To do this, the research team used three different software tools. First, AUTOCAD was used to simulate a virtual geometry for each floor and generate a three-dimensional depiction of the building, based on drawings. This data was then imported into ABAQUS to perform fire analysis, structural response to windblasts and simulation of a progressive structural collapse, modeling the floor framing at the 12th and 13th floors separately in each programme. Data was also imported into SAP2000 – a thermal deformation analysis tool – which was later used to model all the floors that the team had floor plans for.

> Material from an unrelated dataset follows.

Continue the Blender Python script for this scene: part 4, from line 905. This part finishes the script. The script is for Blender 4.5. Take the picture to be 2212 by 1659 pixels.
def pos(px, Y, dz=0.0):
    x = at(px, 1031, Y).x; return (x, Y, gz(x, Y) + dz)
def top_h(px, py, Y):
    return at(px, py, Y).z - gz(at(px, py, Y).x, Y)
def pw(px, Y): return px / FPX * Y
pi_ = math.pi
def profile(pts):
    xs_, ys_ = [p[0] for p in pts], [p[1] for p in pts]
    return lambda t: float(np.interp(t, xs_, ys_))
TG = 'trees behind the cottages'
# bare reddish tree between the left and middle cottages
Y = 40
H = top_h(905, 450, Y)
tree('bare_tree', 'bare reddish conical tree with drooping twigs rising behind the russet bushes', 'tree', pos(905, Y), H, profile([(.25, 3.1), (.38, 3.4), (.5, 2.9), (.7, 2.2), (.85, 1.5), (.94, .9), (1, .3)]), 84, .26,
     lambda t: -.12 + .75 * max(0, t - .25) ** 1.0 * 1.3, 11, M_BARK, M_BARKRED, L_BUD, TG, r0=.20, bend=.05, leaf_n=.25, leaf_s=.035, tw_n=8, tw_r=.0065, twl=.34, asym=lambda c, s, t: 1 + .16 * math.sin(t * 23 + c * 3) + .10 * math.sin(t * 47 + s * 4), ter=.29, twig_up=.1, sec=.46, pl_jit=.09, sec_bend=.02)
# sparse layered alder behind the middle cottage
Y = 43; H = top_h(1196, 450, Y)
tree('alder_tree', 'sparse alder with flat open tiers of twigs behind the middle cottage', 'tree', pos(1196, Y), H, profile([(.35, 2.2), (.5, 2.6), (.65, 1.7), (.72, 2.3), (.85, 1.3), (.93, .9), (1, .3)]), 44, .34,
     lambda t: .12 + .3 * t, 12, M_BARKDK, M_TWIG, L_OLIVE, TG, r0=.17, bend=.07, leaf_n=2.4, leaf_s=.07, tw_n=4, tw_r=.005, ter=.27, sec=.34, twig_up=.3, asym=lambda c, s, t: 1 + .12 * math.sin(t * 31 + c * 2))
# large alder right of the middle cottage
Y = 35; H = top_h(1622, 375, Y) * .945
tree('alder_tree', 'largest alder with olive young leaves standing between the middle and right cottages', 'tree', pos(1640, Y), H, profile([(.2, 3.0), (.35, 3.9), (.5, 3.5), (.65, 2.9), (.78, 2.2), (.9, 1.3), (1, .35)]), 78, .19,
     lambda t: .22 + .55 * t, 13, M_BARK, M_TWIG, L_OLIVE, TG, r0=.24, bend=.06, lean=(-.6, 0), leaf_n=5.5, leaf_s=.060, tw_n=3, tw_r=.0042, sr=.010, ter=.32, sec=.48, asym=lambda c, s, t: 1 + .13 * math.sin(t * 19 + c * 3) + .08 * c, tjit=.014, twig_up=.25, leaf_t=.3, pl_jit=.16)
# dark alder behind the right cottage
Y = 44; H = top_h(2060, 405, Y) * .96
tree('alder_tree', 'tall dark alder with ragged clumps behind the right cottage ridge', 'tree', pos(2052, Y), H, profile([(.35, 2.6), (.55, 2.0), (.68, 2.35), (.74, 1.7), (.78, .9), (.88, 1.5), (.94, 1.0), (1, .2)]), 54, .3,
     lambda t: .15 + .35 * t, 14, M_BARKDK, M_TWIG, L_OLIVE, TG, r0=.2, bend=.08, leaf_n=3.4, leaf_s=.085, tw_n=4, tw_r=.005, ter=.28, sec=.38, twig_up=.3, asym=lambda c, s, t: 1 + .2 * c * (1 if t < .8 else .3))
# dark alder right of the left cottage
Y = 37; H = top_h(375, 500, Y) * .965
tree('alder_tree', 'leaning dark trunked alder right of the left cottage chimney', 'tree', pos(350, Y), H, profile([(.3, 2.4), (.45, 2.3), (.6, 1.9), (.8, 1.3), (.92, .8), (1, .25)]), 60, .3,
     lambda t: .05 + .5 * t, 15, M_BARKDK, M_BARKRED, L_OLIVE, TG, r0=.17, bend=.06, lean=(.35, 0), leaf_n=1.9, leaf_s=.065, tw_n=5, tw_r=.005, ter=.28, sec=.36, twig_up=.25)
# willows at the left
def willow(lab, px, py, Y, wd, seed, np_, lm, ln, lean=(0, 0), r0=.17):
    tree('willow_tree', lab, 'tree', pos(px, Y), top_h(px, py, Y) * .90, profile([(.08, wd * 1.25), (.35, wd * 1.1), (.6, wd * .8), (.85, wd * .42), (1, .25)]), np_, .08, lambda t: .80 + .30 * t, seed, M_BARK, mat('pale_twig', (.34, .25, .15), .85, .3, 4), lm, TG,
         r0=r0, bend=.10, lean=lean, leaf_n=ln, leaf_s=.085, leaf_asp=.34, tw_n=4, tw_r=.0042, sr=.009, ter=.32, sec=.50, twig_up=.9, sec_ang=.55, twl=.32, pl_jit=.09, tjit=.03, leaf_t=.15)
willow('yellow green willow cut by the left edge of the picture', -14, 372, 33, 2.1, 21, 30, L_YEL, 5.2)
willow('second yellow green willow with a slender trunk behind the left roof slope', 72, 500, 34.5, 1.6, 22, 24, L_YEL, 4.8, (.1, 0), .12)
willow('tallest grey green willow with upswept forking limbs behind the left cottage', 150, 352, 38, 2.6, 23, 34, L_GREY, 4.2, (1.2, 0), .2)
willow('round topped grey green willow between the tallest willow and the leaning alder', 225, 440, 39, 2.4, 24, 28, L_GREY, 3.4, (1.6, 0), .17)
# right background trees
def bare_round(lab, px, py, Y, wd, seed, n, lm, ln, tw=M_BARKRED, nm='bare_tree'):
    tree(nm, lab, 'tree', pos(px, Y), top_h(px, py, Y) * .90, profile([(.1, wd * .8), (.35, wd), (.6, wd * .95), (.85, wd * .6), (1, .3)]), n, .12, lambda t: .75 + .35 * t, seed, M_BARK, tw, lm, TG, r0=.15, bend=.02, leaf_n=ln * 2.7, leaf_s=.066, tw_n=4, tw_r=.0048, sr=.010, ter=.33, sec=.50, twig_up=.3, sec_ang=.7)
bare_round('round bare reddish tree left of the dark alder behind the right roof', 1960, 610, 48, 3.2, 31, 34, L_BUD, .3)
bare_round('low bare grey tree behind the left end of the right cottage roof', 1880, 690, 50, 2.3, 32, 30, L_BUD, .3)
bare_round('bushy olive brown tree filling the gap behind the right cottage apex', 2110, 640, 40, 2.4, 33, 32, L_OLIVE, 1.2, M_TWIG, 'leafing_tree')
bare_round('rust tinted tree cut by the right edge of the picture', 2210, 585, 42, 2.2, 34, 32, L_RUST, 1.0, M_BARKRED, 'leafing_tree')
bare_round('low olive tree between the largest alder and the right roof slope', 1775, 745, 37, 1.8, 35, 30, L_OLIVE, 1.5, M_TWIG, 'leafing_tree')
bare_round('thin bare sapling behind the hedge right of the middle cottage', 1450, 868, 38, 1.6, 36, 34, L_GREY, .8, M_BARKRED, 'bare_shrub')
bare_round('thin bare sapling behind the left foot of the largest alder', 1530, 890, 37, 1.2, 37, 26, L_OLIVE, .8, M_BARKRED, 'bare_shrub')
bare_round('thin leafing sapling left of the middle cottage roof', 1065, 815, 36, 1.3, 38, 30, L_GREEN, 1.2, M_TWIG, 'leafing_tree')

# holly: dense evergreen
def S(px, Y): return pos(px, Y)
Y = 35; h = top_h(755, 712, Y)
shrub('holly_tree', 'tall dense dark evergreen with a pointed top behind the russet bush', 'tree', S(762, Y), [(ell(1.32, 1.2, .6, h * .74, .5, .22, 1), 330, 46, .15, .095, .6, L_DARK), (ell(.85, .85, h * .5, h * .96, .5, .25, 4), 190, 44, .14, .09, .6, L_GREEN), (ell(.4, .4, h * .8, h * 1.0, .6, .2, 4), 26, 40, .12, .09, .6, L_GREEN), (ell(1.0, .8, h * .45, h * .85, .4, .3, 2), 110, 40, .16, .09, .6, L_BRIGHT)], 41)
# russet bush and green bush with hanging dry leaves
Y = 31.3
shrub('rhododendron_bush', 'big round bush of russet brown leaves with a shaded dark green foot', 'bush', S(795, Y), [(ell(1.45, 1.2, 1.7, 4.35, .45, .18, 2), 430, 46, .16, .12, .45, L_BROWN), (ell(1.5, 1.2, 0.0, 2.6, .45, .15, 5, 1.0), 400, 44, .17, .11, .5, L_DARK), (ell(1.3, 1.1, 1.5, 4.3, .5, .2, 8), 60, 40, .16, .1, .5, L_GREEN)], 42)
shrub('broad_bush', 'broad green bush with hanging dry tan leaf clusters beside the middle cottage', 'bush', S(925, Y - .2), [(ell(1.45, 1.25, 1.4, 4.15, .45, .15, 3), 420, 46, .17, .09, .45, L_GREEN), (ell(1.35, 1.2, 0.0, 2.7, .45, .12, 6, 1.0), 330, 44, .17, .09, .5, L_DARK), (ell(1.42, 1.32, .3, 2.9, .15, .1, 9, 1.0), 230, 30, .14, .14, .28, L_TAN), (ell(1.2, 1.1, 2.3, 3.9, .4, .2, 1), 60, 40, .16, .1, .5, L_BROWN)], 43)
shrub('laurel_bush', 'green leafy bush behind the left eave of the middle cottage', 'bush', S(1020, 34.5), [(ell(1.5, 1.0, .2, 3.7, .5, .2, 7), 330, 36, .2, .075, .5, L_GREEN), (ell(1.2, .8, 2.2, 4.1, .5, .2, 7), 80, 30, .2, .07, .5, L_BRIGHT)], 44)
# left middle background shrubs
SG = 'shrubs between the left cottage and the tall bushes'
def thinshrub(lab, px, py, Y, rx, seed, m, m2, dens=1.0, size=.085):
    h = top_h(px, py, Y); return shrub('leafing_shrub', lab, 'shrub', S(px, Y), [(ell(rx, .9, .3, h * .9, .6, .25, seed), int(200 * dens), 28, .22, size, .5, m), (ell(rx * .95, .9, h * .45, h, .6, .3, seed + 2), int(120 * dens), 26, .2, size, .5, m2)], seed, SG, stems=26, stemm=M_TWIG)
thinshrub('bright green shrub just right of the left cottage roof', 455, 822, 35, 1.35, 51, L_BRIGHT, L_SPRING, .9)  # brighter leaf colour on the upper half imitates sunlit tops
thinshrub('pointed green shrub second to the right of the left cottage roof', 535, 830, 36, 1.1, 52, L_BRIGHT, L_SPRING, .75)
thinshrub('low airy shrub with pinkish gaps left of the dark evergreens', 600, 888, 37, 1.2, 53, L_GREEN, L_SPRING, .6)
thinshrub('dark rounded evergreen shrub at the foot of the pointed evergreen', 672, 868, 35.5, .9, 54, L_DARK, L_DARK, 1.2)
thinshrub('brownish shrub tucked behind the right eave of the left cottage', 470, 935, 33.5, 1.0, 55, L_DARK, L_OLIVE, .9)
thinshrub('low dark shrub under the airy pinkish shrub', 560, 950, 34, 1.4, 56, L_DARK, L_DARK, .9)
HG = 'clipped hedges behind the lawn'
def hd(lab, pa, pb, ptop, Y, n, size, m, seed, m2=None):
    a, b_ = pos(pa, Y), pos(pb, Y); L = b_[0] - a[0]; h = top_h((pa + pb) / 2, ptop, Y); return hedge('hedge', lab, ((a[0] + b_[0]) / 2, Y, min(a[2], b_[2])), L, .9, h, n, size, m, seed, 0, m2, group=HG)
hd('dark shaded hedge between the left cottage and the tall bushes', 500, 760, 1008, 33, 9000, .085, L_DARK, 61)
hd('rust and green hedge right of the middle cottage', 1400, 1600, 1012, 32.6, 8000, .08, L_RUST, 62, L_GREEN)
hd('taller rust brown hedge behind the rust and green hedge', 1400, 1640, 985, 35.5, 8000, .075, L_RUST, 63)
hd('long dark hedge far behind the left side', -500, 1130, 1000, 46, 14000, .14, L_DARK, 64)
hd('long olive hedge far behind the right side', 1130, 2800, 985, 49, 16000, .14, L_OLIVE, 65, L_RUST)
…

The two-storey modelling results for both ABAQUS and SAP2000 were compared by applying horizontal structural heat loads. The team then used ABAQUS in order to develop nonlinear models of the connections. Using these software tools meant the fire damage to the floor framing on floors 12 and 13 was evaluated. Wire elements for beams and grinders and shell elements for concrete slabs were then used to simulate the interaction between the concrete floors, beams and girders.

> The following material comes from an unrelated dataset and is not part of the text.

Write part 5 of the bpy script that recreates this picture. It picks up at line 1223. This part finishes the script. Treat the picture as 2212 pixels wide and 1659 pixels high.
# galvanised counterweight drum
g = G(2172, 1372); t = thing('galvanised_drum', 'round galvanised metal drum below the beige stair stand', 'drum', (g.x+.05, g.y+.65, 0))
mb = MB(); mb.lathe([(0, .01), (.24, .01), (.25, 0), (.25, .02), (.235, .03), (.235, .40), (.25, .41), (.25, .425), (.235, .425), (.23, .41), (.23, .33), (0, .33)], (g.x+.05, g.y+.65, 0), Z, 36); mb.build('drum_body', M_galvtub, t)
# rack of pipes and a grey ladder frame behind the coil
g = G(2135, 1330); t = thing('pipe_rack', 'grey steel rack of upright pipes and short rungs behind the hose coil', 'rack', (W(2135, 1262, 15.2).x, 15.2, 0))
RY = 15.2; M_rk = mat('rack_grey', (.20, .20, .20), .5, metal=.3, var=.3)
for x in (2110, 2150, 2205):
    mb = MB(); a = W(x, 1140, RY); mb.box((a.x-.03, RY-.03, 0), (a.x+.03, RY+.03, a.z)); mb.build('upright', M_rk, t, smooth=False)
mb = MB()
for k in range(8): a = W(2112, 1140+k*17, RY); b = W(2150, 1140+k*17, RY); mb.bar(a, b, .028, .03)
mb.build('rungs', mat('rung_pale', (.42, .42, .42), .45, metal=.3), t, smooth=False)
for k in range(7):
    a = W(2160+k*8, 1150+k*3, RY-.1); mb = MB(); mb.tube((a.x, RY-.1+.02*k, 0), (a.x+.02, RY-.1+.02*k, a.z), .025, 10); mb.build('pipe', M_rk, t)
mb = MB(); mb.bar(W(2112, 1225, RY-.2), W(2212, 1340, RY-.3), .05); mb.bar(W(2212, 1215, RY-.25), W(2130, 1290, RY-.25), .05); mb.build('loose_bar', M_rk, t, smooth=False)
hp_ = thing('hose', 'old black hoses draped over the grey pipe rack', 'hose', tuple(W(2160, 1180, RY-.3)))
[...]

‘In total, the 47-storey SAP2000 model had 39,978 joints, 44,507 frame elements, and 7,832 area elements. The number of SAP2000 frame elements for floors 12 and 13 alone was 2,026 and the number of area ones was 4,390. In addition to using wire elements for the steel framing, we examined the floor expansion characteristics and response using ABAQUS solid elements,’ the report notes.

‘Once we were sure that our 3D model of the building was accurate, the steel member sections, material properties, orientation, and connections that were used in the building were accurately simulated to evaluate their response to load during a fire,’ said Hulsey.

‘This was thoroughly examined as the members and floor system expanded as the system heated up. It was our findings that response due to fire did not cause the structure to collapse.’

The outcomes

After four years of hypothetical simulation and modelling analysis, the research team came to many different conclusions regarding the architectural structure of the building, the materials used and their response to fire loading, and the collapse itself. Hulsey rounded up the main conclusions taken from the study, stating that fire did not cause the building destruction, the structure did not suffer a progressive collapse, that it was global and not a progressive failure. Essentially, a failure sequence of local failures lead to a large-scale collapse.

‘It is our conclusion that the collapse of WTC7 was a global failure involving the near-simultaneous failure of all columns in the building and not a progressive collapse involving the sequential failure of columns throughout the building,’ the report read.

‘Despite simulating a number of hypothetical scenarios, we were unable to identify any progressive sequence of failures that could have taken place on September 11, 2001, and caused a total collapse of the building, let alone the observed straight-down collapse with approximately 2.5 seconds of free fall and minimal differential movement of the exterior.’